African American Concert Music
Sunday, November 11, 2012, 4:00 p.m.

Featuring Timothy B. Miller, tenor

Dwight Andrews
Artistic Director

The Chancel Choir of First Congregational Church
Norma Raybon
Director of Music

The Meridian Chorale and Soloists
Steven Darsey
Music Director

First Congregational Church
105 Courtland Street NE, Atlanta, Georgia

Presented in the newly renovated historic Atlanta First Church. Directions.

Admission is free—an offering will be taken

In 2001 Dwight Andrews and Steven Darsey, under the auspices of Atlanta's First Congregational Church and Meridian Herald, resurrected a long-defunct musical tradition begun by First Church in 1910. (See New Georgia Encyclopedia.) Presented annually, the Atlanta Music Festival celebrates the finest of African American concert music and musicians. In 2011, in collaboration with Emory University, the Music Festival featured international opera star and Atlanta native Indra Thomas. Spanning a week, the festival included workshops with Ms. Thomas for Georgia Public School and Woodward students at Woodward Academy, a vocal workshop at Emory for area college students, a composition workshop with renowned composer T. J. Anderson, and an event at Atlanta Symphony Hall with commentary and a performance of "Lift Every Voice and Sing" by 577 Atlanta area 4th, 5th, and 6th grade students, teaching them the origin of the hymn, its influence on generations of Americans and others throughout the world, and the power of its music and verse.  The week culminated with a gala performance at Emory's Schwartz Center with Ms. Thomas, the First Church Choir, the Morehouse College Glee Club, and the Meridian Chorale and soloists offering spirituals and concert music with narration by Ambassador Andrew Young. For more information on the 2011 event see 2011 Music Festival.

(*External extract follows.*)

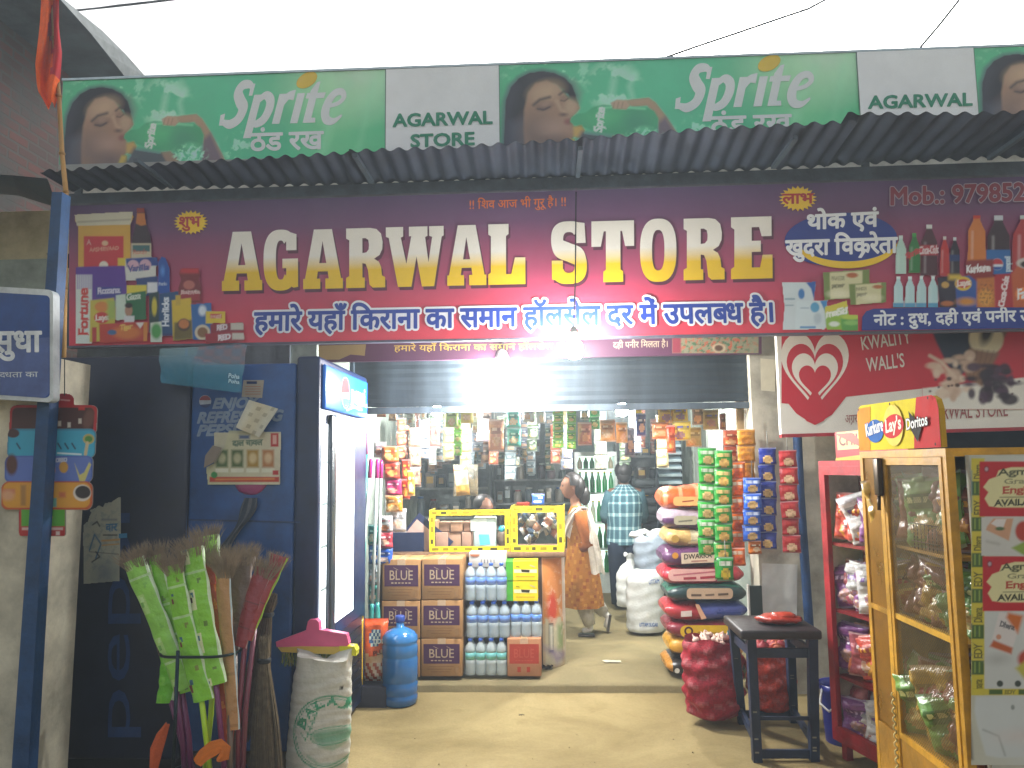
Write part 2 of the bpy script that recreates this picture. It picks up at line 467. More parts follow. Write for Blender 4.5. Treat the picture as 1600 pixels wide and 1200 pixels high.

This year's concert includes Atlanta tenor virtuoso Timothy B. Miller as featured soloist. Artistic Director Dwight Andrews, the Chancel Choir of First Church, their director Norma Raybon, and the Meridian Chorale and soloists with Steven Darsey as Music Director, will present African American concert music in First Church's historic, newly renovated sanctuary.

First Congregational Church and Meridian Herald

In the wake of Atlanta's race riots in 1906, First Congregational Church, led by Pastor Henry Hugh Proctor, the congregation's first African American Pastor, instituted programs to improve the prospects of black communities and to encourage racial harmony. In 1910, they established the Atlanta Colored Music Festival to celebrate African American music and, though blacks had been refused admittance to Atlanta's opera week, to invite the white community to experience the high cultural attainments of African Americans. Concert planners brought in performers of international stature, including singer-composer Harry T. Burleigh, soprano Anita Patti Brown, concert violinist Joseph Douglas, and the Fisk Jubilee Singers. Proctor and First Church's initiatives, together with those of other black and white leaders, were the first steps in creating avenues for discourse that five decades later would help Atlanta shed the legacy of Jim Crow.

Andrews and Darsey

Dwight Andrews and Steven Darsey

Steven Darsey, a white southerner, and Dwight Andrews, an African American, articulate a convicted vision of justice and grace. Andrews, Pastor of First Congregational Church, has revived his congregation's music festival tradition in their ten year collaboration with Meridian Herald, and in May 2010 they presented the 100th anniversary Music Festival Concert at First Church. Darsey, music director, and Andrews, artistic director, explore their races' historic relationships via vernacular musical forms and their evolutions into contemporary classical expressions. This unique concert tradition has the historical gravity to project a future of shared promise. Music, with its mysterious power to manifest and transfigure reality, can inspire us all to advance this future.

For future performances, we intend to commission compositions from local and national musicians that explicate Georgia's particular racial heritage and help to realize her promise; to expand the range of art and institutions involved; and to make the fruits of this work available to an ever-expanding community.